I thank you. I just needed that verification because while, while, while we were praying this something, or while I was meditating on this, the words of the crowd saying his blood be upon us and upon our children, that scene came to mind, that Old Testament scene where the people are rejoicing in the covenant of God, like sprinkled with the blood from the animal sacrifices which Father George, to me it's like, was a sealing of the covenants. Is that?

Fr. George:

Yeah, it was a part of this. Yeah, it was part of the covenant sign. It was with Moses in the Old Testament and the sacrifice of the bull and the sprinkling that would happen on the altar and consecrating that, and then the sprinkling of the people got tied in connecting with the Mosaic covenant.

Jessica:

Okay. So I was thinking there, like those people then could have been saying the same thing, like this blood be upon us and upon our children, but doing it in a way of like exaltation and praise, like claiming the covenant, and then here, his blood be upon us and upon our children, just like the opposite, like a rejection of that. And it really made me think about just approaching how we approach God, just like the disposition of our heart. Like, are we open to allow Him to surprise and delight us, or we approach Him with kind of a hardened heart. So that's something that really stuck out to me.

Jessica:

Thank you for helping me flesh that out. I also was imagining when I was trained to be a Eucharistic minister back when we lived in Kansas City, John and they went over this whole protocol for if any of Jesus's blood spills on the ground, like how we're going to handle that. Like, okay, we're going to put the little cloth, what's it called, Father George?

Fr. George:

Purificator.

Jessica:

Okay, the purificator is going to go down and cover it and you're going to stand across it so we can properly make sure that Jesus' blood is attended to and all of that sort of thing.

Jessica:

And here I was just thinking Jesus' blood that I get to drink in the Eucharist and claim as my entrance into heaven is just being poured out on the ground and people are cheering about that. It's being trampled upon what could lead to their salvation, is instead just like being left aside, and I just think that I just really pray for each of us and for all those who are listening, that we can just have an experience of this Passion where we just claim it as our own, we claim the salvation that Jesus went through this suffering for, and don't let any of our conceptions of what we deserve, what we don't deserve, what God thinks of us, all of that kind of thing. If we just cast that aside and just trust in the fact that God wants to save us that is, he wants us to be in heaven with him. That is his desire and just not letting all of this blood be shed in vain or for no purpose, but really claiming that. That also stood out to me.

Fr. George:

Yeah, claiming the salvation. That's awesome. Yeah, claiming the covenant that God has invited us, that he's sealed by his blood yeah, I like that a lot.

Jessica:

Either of you have anything else to add on this one before we c lose out

Fr.
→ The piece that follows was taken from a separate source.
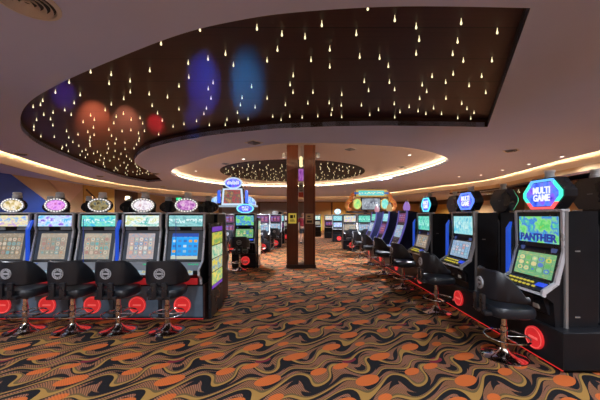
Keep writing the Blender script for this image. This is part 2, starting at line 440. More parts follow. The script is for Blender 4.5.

George:

the only other thing that stood out, at least to me, are that this Mystery of the Rosary often challenges me to just deeper conversion in my own life, like for what Jesus has gone through, like in my own flesh uh, you know, I don't have, I don't get scourged in my own flesh, but there are times where I can, whether it's in just offering up the little inconveniences of life, offering up the bigger things of life sicknesses, illnesses, challenges, struggles, temptations, all of those things like to really be united with Jesus in that moment, just in deeper conversion and letting go of self-reliance, letting go of that control, letting go of, you know, any and all of the sins, that this, yeah, this mystery really invites me to conversion

John:

yeah, I mean, I think that that thought and messaging is about as good of a point to end on as we're going to get there

Jessica:

Absolutely. Thank you both so much once again for sharing your hearts. I know I benefit from it so much, so thank you For all those who are listening. Know that we are praying for you and please, please, pray for us. Praise be to God.